News   Livent Delays Release of Restated Finances Until End of November
 
Livent, the troubled Canadian theatrical producing company, has delayed the release of restated earnings over the past three years until the end of November. The troubled theatre production giant had previously hoped to have the new numbers out by Nov. 13.

Livent, the troubled Canadian theatrical producing company, has delayed the release of restated earnings over the past three years until the end of November. The troubled theatre production giant had previously hoped to have the new numbers out by Nov. 13.

The company stated it needed extra time to process all the necessary information.

The accounting firm of KPMG/Peat Marwick began poring over Livent's books for the past few months, after it was revealed that accounting irregularities has occurred during the reign of now-ousted Livent founder Garth Drabinsky.

Livent Chairman Roy Furman has stated that a restating of the company's financial results for 1996, 1997, and the first quarter of 1998 was "virtually certain."

There is further bad news for Drabinsky. Canadian authorities recently told Toronto's Globe and Mail that the Canadian Mounties have begun a criminal probe into the impresario's activities. Meanwhile, the New York Post reported that Drabinsky is seeking a $6 million severance package from Livent. Livent spokesperson Jim Badenhausen would not comment on that matter.

In other news, Livent has decided to withdraw its claim on 42nd Street's Times Square Theatre. On Aug. 5, Livent signed an option of the playhouse -- the last theatre on the block between Seventh and Eighth avenues to be claimed. The company has since rethought the move. "We determined that our proposal did not deliver sufficient returns for the company," said Furman.

Cora Cahan, president of The New 42nd Street Inc., the non-profit group which oversees the street's theatres, said that several parties has shown "keen interest" in the site. "The Times Square Theater has tremendous potential, and we will move forward quickly to explore various opportunities."

*

On Oct. 22, an Ontario court struck down one of Drabinsky's legal challenges to KPMG's investigation of the theatre production company's books. On Sept. 16, Drabinsky filed a law suit attacking KPMG, then in the midst of inspecting Livent's books for financial irregularities practiced under Drabinsky's tenure. The impresario also requested that an injunction be placed on KPMG's findings. Livent received KPMG's final report on Oct. 22 after the court approved its delivery.

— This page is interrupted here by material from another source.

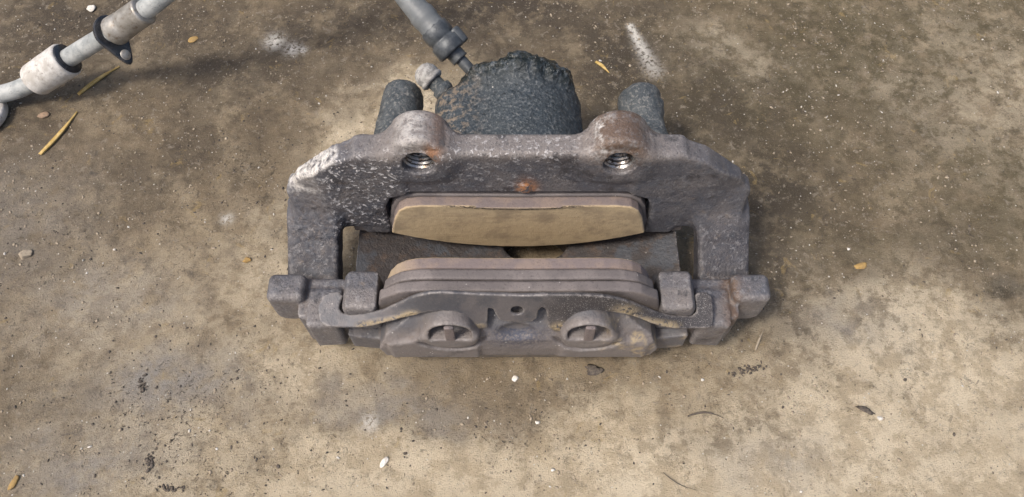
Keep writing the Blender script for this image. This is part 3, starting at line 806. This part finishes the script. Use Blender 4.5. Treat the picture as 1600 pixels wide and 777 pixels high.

"This report is what the company has been seeking all along," said Livent officials in a statement, "an objective account of the facts." Drabinsky's suit against KPMG is still pending.

Drabinsky claimed KPMG holds a conflict of interest in the matter, because the firm has been the impresario's personal accountant for 20 years and was also Livent's new management team enlisted to inspect the company's books earlier this year.

Drabinsky, along with Livent co-founder Myron Gottlieb, was suspended on Aug. 10 by the company he helped create. Livent, which was taken over last spring by a new management group headed by Roy Furman and Mike Ovitz, cited accounting regularities totaling in the millions. Furman subsequently named Roundabout artistic director Todd Haimes to take Drabinsky's place.